An international development partnership is building Harbour Centre in Aventura, Fla., a $47 million, Class-A office tower in north Dade County, Fla. The partnership will break ground this month on the 11-story building that will include 230,000 sq. ft. of office space. Gilbert Benhamou, Xavier Hawley, Lauris Boulanger and local attorney Mark Rousso are partners in the project. The local office of Dallas-based Trammell Crow Co. is leasing the development.

Located on a four-acre bay-front site, the mixed-use development also will contain 18,000 sq. ft. of ground-floor retail space, a 6,500 sq. ft. outparcel slated for a bank branch and a 1,000-space garage. Harbour Centre's office portion has a 50,000 sq. ft. prelease.

Houston resurgent Like most every city, Houston has experienced its fair share of real estate woes, perhaps disproportionately so.

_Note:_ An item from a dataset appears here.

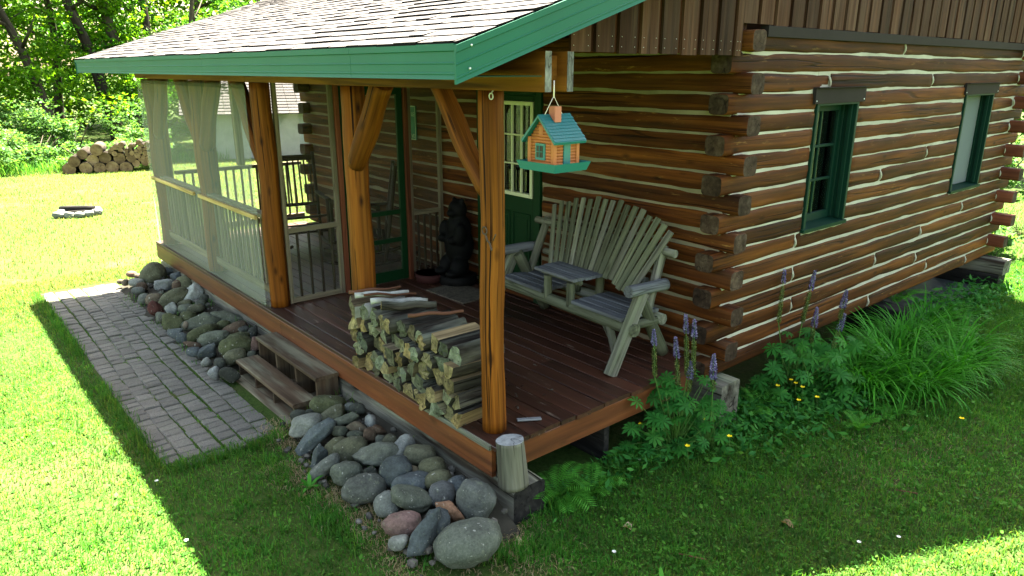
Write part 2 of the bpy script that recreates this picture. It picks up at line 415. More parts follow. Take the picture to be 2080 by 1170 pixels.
def soil():
    m, nt = new_mat('lawn_soil')
    geo = nd(nt, 'ShaderNodeNewGeometry'); p = geo.outputs['Position']
    n1 = noise_(nt, p, 1.1, 5, .6); n2 = noise_(nt, p, 24, 5, .7); n3 = noise_(nt, p, .12, 3, .5)
    col = ramp(nt, n2, [(.3, (.012, .024, .004)), (.5, (.022, .05, .007)), (.72, (.045, .06, .014))])
    col = mix(nt, ramp(nt, n1, [(.52, 0.), (.7, .75)]), col, (.075, .055, .032))
    col = mix(nt, ramp(nt, n3, [(.3, 0.), (.7, .4)]), col, (.06, .085, .02))
    finish(nt, col, .95, n2, .6, .03, .1); return m
M['soil'] = soil()
def paver():
    m, nt = new_mat('path_paver')
    g = attr(nt, 'gco'); r = attr(nt, 'rnd', 'Fac')
    n = noise_(nt, g, 90, 3, .7); n2 = noise_(nt, g, 9, 4, .6)
    col = ramp(nt, n, [(.3, (.068, .064, .055)), (.7, (.138, .131, .115))])
    col = mix(nt, 1., col, ramp(nt, r, [(0., .78), (1., 1.18)]), 'MULTIPLY')
    col = mix(nt, ramp(nt, n2, [(.5, 0.), (.72, .5)]), col, (.10, .105, .08))
    finish(nt, col, .85, n, .4, .005, .3); return m
M['paver'] = paver()
M['rubble'] = wood('rubble', (.035, .032, .026), (.085, .082, .07), (.15, .145, .125), .9, .2, 20, 20, .4, None, 0, 0, .5)
M['mud'] = paint('dark_gravel', (.035, .032, .024), .95, .1, .4, .8, 40)

M['grass'] = leafmat('grass_blade', (.020, .118, .013), (.042, .192, .023), (.105, .225, .045), .48, .6, .35, .10, (2.1, 1.4, .9))
M['sungrass'] = leafmat('sunlit_lawn_blade', (.045, .12, .02), (.085, .18, .035), (.17, .23, .08), .48, .6, .35, .10, (2.0, 1.4, 1.0))  # paler, yellower lawn: sunlight painted into the blade colour
M['straw'] = leafmat('dry_grass', (.16, .12, .065), (.27, .22, .13), (.36, .31, .20), .3, .8, .1)
M['clover'] = leafmat('lawn_leaf', (.025, .115, .012), (.045, .175, .018), (.085, .23, .03), .4, .55, .25)
M['lupin'] = leafmat('lupin_leaf', (.016, .095, .016), (.028, .145, .022), (.055, .20, .03), .4, .55)
M['fern'] = leafmat('fern_leaf', (.035, .16, .015), (.055, .23, .022), (.085, .29, .035), .45, .5)
M['daylily'] = leafmat('daylily_leaf', (.022, .13, .008), (.035, .20, .012), (.06, .27, .02), .42, .45)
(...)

Just when real estate markets across the nation began to rebound from the dismal late 1980s and early 1990s, the price of oil dropped, leaving Houston, a metropolis dependent on the energy industry, in a rut. Throw in the credit crunch of late 1998 and its aftermath, and, well, Houston remained in that rut. The bright side: a dearth of new development during the past five years and tighter lending standards give today's owners the upper hand in Houston's office market.

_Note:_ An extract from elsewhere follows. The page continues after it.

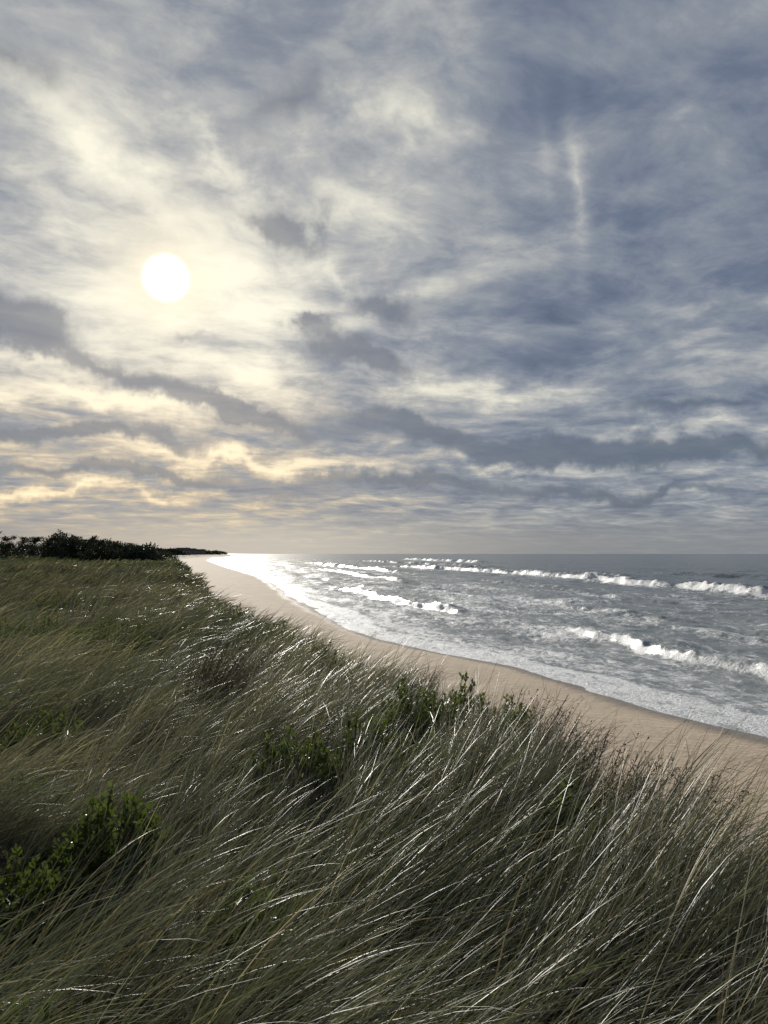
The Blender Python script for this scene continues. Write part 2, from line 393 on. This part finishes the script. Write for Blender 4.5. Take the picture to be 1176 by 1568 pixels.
    C=C*(1-.35*(1-tt)**2*1.0)+np.array([.03,.018,.008])*(1-tt)**2
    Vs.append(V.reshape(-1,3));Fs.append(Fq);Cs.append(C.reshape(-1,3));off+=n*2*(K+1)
add_blades(11000,.35,2.5,-180,180,9,.0007)
add_blades(30000,2.5,6,-46,46,9,.0009)
add_blades(58000,5,11,-40,38,7,.0009)
add_blades(60000,11,22,-40,30,5,.0010)
add_blades(55000,22,45,-38,12,4,.0013)
add_blades(45000,45,100,-36,0,3,.0016)
add_blades(32000,100,260,-36,-8,3,.0018)
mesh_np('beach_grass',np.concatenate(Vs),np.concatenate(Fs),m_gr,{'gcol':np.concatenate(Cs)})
# ------------------------------------------------------------ foliage
def leaf_mat(name,a,b,tr_=.35,rough=.4):
    m,nt,o=new_mat(name)
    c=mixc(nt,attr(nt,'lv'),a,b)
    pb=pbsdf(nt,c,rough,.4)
    t=nt.nodes.new('ShaderNodeBsdfTranslucent');nt.links.new(mixc(nt,1.,c,(1.2,1.25,.65),'MULTIPLY').k,t.inputs[0])
    ms=nt.nodes.new('ShaderNodeMixShader');ms.inputs[0].default_value=tr_
    nt.links.new(pb.outputs[0],ms.inputs[1]);nt.links.new(t.outputs[0],ms.inputs[2]);nt.links.new(ms.outputs[0],o.inputs[0]);return m
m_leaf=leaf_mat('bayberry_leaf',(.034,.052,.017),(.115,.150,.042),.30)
m_need=leaf_mat('dark_foliage',(.014,.020,.011),(.045,.055,.024),.1,.6)
m_twig,nt,o=new_mat('bark_twig')
pb=pbsdf(nt,ramp(nt,mk_noise(nt,pos(nt),30,4),[(.3,(.05,.035,.024)),(.7,(.14,.10,.07))]),.8,.3);nt.links.new(pb.outputs[0],o.inputs[0])
def norm(v): return v/np.maximum(np.linalg.norm(v,axis=-1,keepdims=True),1e-9)
def tubes(A,Bv,ra,rb,sides=4):
    n=len(A);d=norm(Bv-A);up=np.where(np.abs(d[:,2:3])>.9,[[1.,0,0]],[[0,0,1.]])
    u=norm(np.cross(d,up));v=np.cross(d,u)
    an=np.arange(sides)*2*np.pi/sides
    ring=np.cos(an)[None,:,None]*u[:,None,:]+np.sin(an)[None,:,None]*v[:,None,:]
    ra=np.broadcast_to(ra,(n,));rb=np.broadcast_to(rb,(n,))
    V=np.concatenate([A[:,None]+ring*ra[:,None,None],Bv[:,None]+ring*rb[:,None,None]],1)
    i=np.arange(n)[:,None]*2*sides;j=np.arange(sides)[None,:];k=(j+1)%sides
    F=np.stack([i+j,i+k,i+sides+k,i+sides+j],-1).reshape(-1,4)
    return V.reshape(-1,3),F
def leaves(Pp,D,Ls,Wd):
    n=len(Pp);r=norm(rng.normal(size=(n,3)));S_=norm(np.cross(D,r));N_=np.cross(S_,D)
    Ls=np.broadcast_to(Ls,(n,))[:,None];Wd=np.broadcast_to(Wd,(n,))[:,None]
    v=[Pp,Pp+D*Ls*.62+S_*Wd*.5+N_*Wd*.14,Pp+D*Ls-N_*Ls*.06,Pp+D*Ls*.62-S_*Wd*.5+N_*Wd*.14,Pp+D*Ls*.5]
    V=np.stack(v,1).reshape(-1,3);i=np.arange(n)*5
    F=np.concatenate([np.stack([i,i+1,i+2,i+4],1),np.stack([i,i+4,i+2,i+3],1)])
    return V,F
def build(name,parts,mats,loc):
    V=[];F=[];M=[];A=[];o_=0
    for v,f,mi,lv in parts:
        V.append(v);F.append(f+o_);M.append(np.full(len(f),mi));A.append(np.broadcast_to(lv,(len(v),)));o_+=len(v)
    ob=mesh_np(name,np.concatenate(V),np.concatenate(F),mats,{'lv':np.concatenate(A)},smooth=False,mi=np.concatenate(M))
    ob.location=loc;return ob
def gz(x,y): return float(ground(np.array([x]),np.array([y]))[0][0])
def bayberry(x,y,R,H,nt_,ll=.052,name='bayberry_shrub',nl=9):
    a=rng.uniform(0,2*np.pi,nt_);rr=R*np.sqrt(rng.random(nt_))
    lump=.65+.5*vn(np.cos(a)*2+x*3,np.sin(a)*2+y*3,9)
    hh=H*np.sqrt(np.maximum(0.08,1-(rr/R)**2*.85))*lump*rng.uniform(.6,1.1,nt_)
    tip=np.stack([np.cos(a)*rr+.18*hh,np.sin(a)*rr,hh],1)
    base=np.stack([np.cos(a)*rr*.35,np.sin(a)*rr*.35,np.full(nt_,-.06)],1)
    mid=(tip+base)/2+np.stack([np.cos(a)*.1*R,np.sin(a)*.1*R,-.0*hh],1)
    v1,f1_=tubes(base,mid,.006,.004);v2,f2_=tubes(mid,tip,.004,.002)
    n=nt_*nl;ti=np.repeat(np.arange(nt_),nl)
    ax=norm(tip-mid)
    D=norm(ax[ti]*.9+rng.normal(size=(n,3))*.6+np.array([0,0,.25]))
    Pp=tip[ti]-ax[ti]*(rng.random(n)[:,None]*.12)
    v3,f3=leaves(Pp,D,ll*rng.uniform(.7,1.25,n),ll*.5)
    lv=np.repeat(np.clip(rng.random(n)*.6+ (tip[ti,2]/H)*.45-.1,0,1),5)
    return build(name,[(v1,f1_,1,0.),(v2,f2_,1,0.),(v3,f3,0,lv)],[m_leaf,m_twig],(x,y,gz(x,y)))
for a_ in BAY: bayberry(*a_)
m_dry=leaf_mat('dry_twig_leaf',(.05,.035,.022),(.11,.085,.05),.2,.7)
def twiggy(x,y,R,H,n,name='bare_twig_shrub'):
    parts=[];a=rng.uniform(0,2*np.pi,n);rr=R*rng.random(n)**.6
    base=np.stack([np.cos(a)*rr*.5,np.sin(a)*rr*.5,np.full(n,-.06)],1)
    h=H*rng.uniform(.5,1.1,n)
    k1=base+np.stack([np.cos(a)*rr*.3+.08*h,np.sin(a)*rr*.3,h*.5],1)
    k2=k1+np.stack([np.cos(a)*rr*.4+.22*h,np.sin(a)*rr*.4+.04*h,h*.45],1)+rng.normal(size=(n,3))*.03
    for A_,B_,r1,r2 in ((base,k1,.004,.003),(k1,k2,.003,.0015)):
        v,f=tubes(A_,B_,r1,r2,3);parts.append((v,f,1,0.))
    for s_ in range(4):
        t=rng.random(n)[:,None];st=k1*(1-t)+k2*t
        en=st+norm(rng.normal(size=(n,3))+np.array([.7,.1,.9]))*rng.uniform(.05,.16,n)[:,None]
        v,f=tubes(st,en,.002,.001,3);parts.append((v,f,1,0.))
    m=n*5;ti=rng.integers(0,n,m);t=rng.random(m)[:,None]
    v,f=leaves(k1[ti]*(1-t)+k2[ti]*t,norm(rng.normal(size=(m,3))+np.array([.5,0,.6])),.028,.012)
    parts.append((v,f,0,np.repeat(rng.random(m),5)))
    return build(name,parts,[m_dry,m_twig],(x,y,gz(x,y)))
for a_ in TWG: twiggy(*a_)
def pine(x,y,H,seed):
    g=np.random.default_rng(seed);parts=[]
    ns=6;tz=np.linspace(-.3,H*.92,ns+1);lean=.25*H*(np.linspace(0,1,ns+1)**1.6)
    T=np.stack([lean+g.normal(0,.05,ns+1),g.normal(0,.05,ns+1),tz],1)
    rr=np.linspace(.13,.03,ns+1)
    v,f=tubes(T[:-1],T[1:],rr[:-1],rr[1:],7);parts.append((v,f,1,0.))
    nl=22;tt=g.uniform(.3,1,nl);st=np.stack([np.interp(tt,np.linspace(0,1,ns+1),T[:,i]) for i in range(3)],1)
    a=g.uniform(0,2*np.pi,nl);ln=H*(.42-.22*tt)*g.uniform(.6,1.25,nl)
    en=st+np.stack([np.cos(a)*ln+.3*ln,np.sin(a)*ln,ln*.18+g.normal(0,.1,nl)],1)
    v,f=tubes(st,en,.035,.012,4);parts.append((v,f,1,0.))
    m=nl*75;ti=g.integers(0,nl,m);t=g.uniform(.35,1.05,m)[:,None]
    Pp=st[ti]*(1-t)+en[ti]*t+g.normal(size=(m,3))*np.array([.16,.16,.10])*H*.25
    v,f=leaves(Pp,norm(g.normal(size=(m,3))+np.array([.3,0,.5])),.30,.09)
    parts.append((v,f,0,np.repeat(g.random(m),5)))
    return build('pine_tree',parts,[m_need,m_twig],(x,y,gz(x,y)))
def pol(az,r): a=math.radians(az);return r*math.sin(a),r*math.cos(a)
for i,(az,r,H) in enumerate([(-26.3,140,4.4),(-25.3,150,4.7),(-24.6,143,4.0),(-23.6,150,4.8),(-23.0,146,4.3),(-22.2,150,4.7),(-21.2,142,4.7),(-27.4,138,5.0),(-29.0,150,5.4),(-20.4,150,4.6)]):
    x,y=pol(az,r);pine(x,y,H,500+i)
def mass(name,cs,lsz,dens):
    parts=[]
    for x,y,R,H in cs:
        n=int(dens*R*H);d=norm(rng.normal(size=(n,3)));d[:,2]=np.abs(d[:,2])
        q=rng.uniform(.72,1.08,n)[:,None]*(.8+.4*vn(d[:,0]*2+x,d[:,1]*2+y,4))[:,None]
        Pp=d*q*np.array([R,R,H])+np.array([x,y,gz(x,y)-.3])
        v,f=leaves(Pp,norm(d+rng.normal(size=(n,3))*.7),lsz*rng.uniform(.6,1.3,n),lsz*.5)
        parts.append((v,f,0,np.repeat(rng.random(n)*.9,5)))
        st=np.array([[x,y,gz(x,y)-.4]]*5);en=st+np.stack([rng.uniform(-R,R,5)*.5,rng.uniform(-R,R,5)*.5,np.full(5,H*.85)],1)
        v,f=tubes(st,en,.12,.03,5);parts.append((v,f,1,0.))
    return build(name,parts,[m_need,m_twig],(0,0,0))
cs=[]
for i in range(46):
    az=rng.uniform(-23,-16.8);t=(az+23)/6.2
    x,y=pol(az,rng.uniform(150,172));cs.append((x,y,rng.uniform(2.,3.6),(5.0-1.6*t)*rng.uniform(.75,1.05)))
for i in range(40):
    az=rng.uniform(-40,-23);x,y=pol(az,rng.uniform(155,185));cs.append((x,y,rng.uniform(2,3.5),rng.uniform(2.2,3.3)))
for i in range(26):
    az=rng.uniform(-17.5,-15.6);x,y=pol(az,rng.uniform(230,330));cs.append((x,y,rng.uniform(2,4.),rng.uniform(1.4,2.6)))
mass('coastal_thicket',cs,.55,70)
cs=[]
for i in range(170):
    y=rng.uniform(420,2050);x=float(xe(y))-rng.uniform(22,110);cs.append((x,y,rng.uniform(8,16),rng.uniform(3.0,6.5)+y*.0012))
mass('distant_treeline',cs,2.4,9)
m_wall,nt,o=new_mat('shingle_wall');pb=pbsdf(nt,ramp(nt,mk_noise(nt,pos(nt),3,4),[(.3,(.16,.14,.12)),(.7,(.24,.22,.19))]),.8,.3);nt.links.new(pb.outputs[0],o.inputs[0])
m_roof,nt,o=new_mat('shingle_roof');pb=pbsdf(nt,ramp(nt,mk_noise(nt,pos(nt),3,4),[(.3,(.05,.045,.04)),(.7,(.09,.08,.07))]),.8,.3);nt.links.new(pb.outputs[0],o.inputs[0])
m_win,nt,o=new_mat('window_glass');pb=pbsdf(nt,(.03,.04,.05),.08,.6);nt.links.new(pb.outputs[0],o.inputs[0])
def box(name,c,s,mat,par):
    c=np.array(c);s=np.array(s)/2
    V=np.array([[i,j,k] for i in(-1,1) for j in(-1,1) for k in(-1,1)])*s+c
    F=[[0,1,3,2],[4,6,7,5],[0,4,5,1],[2,3,7,6],[0,2,6,4],[1,5,7,3]]
    ob=mesh_np(name,V,F,mat,smooth=False);ob.parent=par;return ob
def house(x,y,L,W,H):
    e=bpy.data.objects.new('beach_house',None);scene.collection.objects.link(e);e.location=(x,y,gz(x,y));e.rotation_euler=(0,0,.3)
    box('walls',(0,0,H/2),(L,W,H),m_wall,e)
    hw=W/2+.5;hl=L/2+.5;rh=W*.42
    V=[(-hl,-hw,H),(hl,-hw,H),(hl,hw,H),(-hl,hw,H),(-hl,0,H+rh),(hl,0,H+rh)]
    me=bpy.data.meshes.new('roof');me.from_pydata(V,[],[(0,1,5,4),(2,3,4,5),(0,4,3),(1,2,5),(0,3,2,1)]);me.materials.append(m_roof)
    r=bpy.data.objects.new('roof',me);scene.collection.objects.link(r);r.parent=e
    for i in range(4): box('window_%d'%i,(-L*.36+i*L*.24,-W/2-.03,H*.62),(L*.1,.08,H*.28),m_win,e)
    box('door',(L*.05,-W/2-.03,1.05),(1.0,.08,2.1),m_roof,e)
    box('chimney',(L*.25,1,H+rh*.9),(1,1,2.4),m_wall,e)
for (x,y,L) in [(-265,1080,18),(-300,1250,16),(-355,1500,22)]:
    house(float(xe(y))-14,y,L,10,6.5)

With Class-A vacancy rates near 4%, downtown Houston exemplifies the city's resurgence. Residential loft conversions, among other factors, lead to inward residential migration, which in turn lead to a number of new restaurants and entertainment options in the area. The advent of a new baseball stadium also perked up the area. The impending return of professional football to Houston, the expansion of the city's convention center and a new hotel to go along with it, and a November ballot initiative that will decide if the city builds a new arena downtown point to an even brighter future.

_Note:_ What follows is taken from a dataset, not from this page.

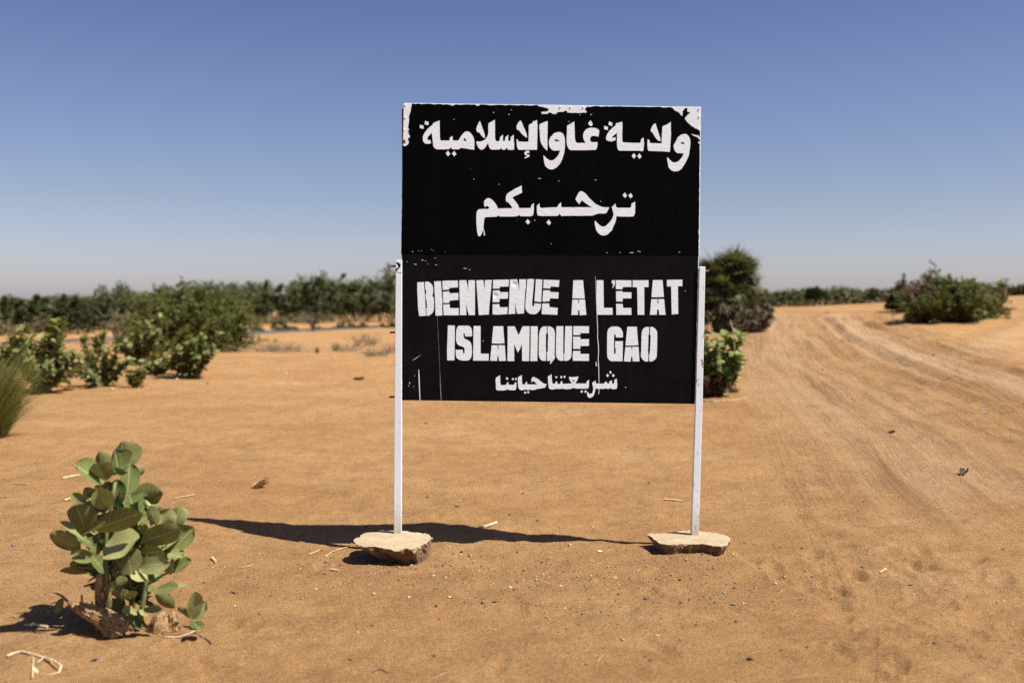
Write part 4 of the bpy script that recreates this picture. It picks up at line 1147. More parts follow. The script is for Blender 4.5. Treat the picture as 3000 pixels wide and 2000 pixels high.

"It's more than just the vacancy statistics that look good," says Charlie Baughn, senior vice president at locally based Hines. "There are all the other fundamentals of what's going on downtown. People living and eating and playing down here is something we didn't have five years ago, and we'll have more of it five years from now."

In its hometown, Hines is developing Enron's new headquarters, a 1.2 million sq. ft. Class-A building taken entirely by Enron; a build-to-suit in west Houston; the aforementioned convention center hotel; and a 600,000 sq. ft. downtown building that the international development giant is in the process of preleasing.

Enron Tower is the only downtown office building under construction. Even downtown buildings on the drawing board may not be enough to meet the demand for Class-A space, says Steve Montgomery, director of Cushman & Wakefield of Texas.

"We've hit a strange phenomenon in that we have a couple of tenants in the downtown area that are too large for the projected new buildings. That's a real switch in circumstances from anything we've seen in the past 15 years," says Montgomery. "We've got about four `maybe' projects that are yet to be started, but none of those four are big enough for these two tenants. They may well wind up going with build-to-suits of a strange variety, though.

"Around here, there haven't been many 1 million sq. ft. build-to-suit buildings, but that may be how it turns out," Montgomery says.

Overall, Cushman & Wakefield reports a mid-year vacancy rate of 14.4% for Houston's office market, slightly below the end of 1999's figures but significantly below the 20%+ vacancies of four years ago. Net absorption through mid-year was 2.2 million sq. ft., with about half of the absorption occurring in Class-A space. Cushman & Wakefield credits most of the new absorption to new developments that were delivered 80% preleased. Renovation completions totaled almost 1 million sq. ft. of absorption through mid-year.

Other statistics also point to a need for more office development, especially in the CBD. At mid-year, the Houston market had 3.2 million sq. ft. of office space under construction with 85.5% preleased, according to Cushman & Wakefield. Of that total, about 1 million sq. ft. of office space was under construction in the suburban Woodlands-Conroe submarket.

The entire 1.2 million sq. ft. of office development slated to break ground is speculative and in Houston's suburbs.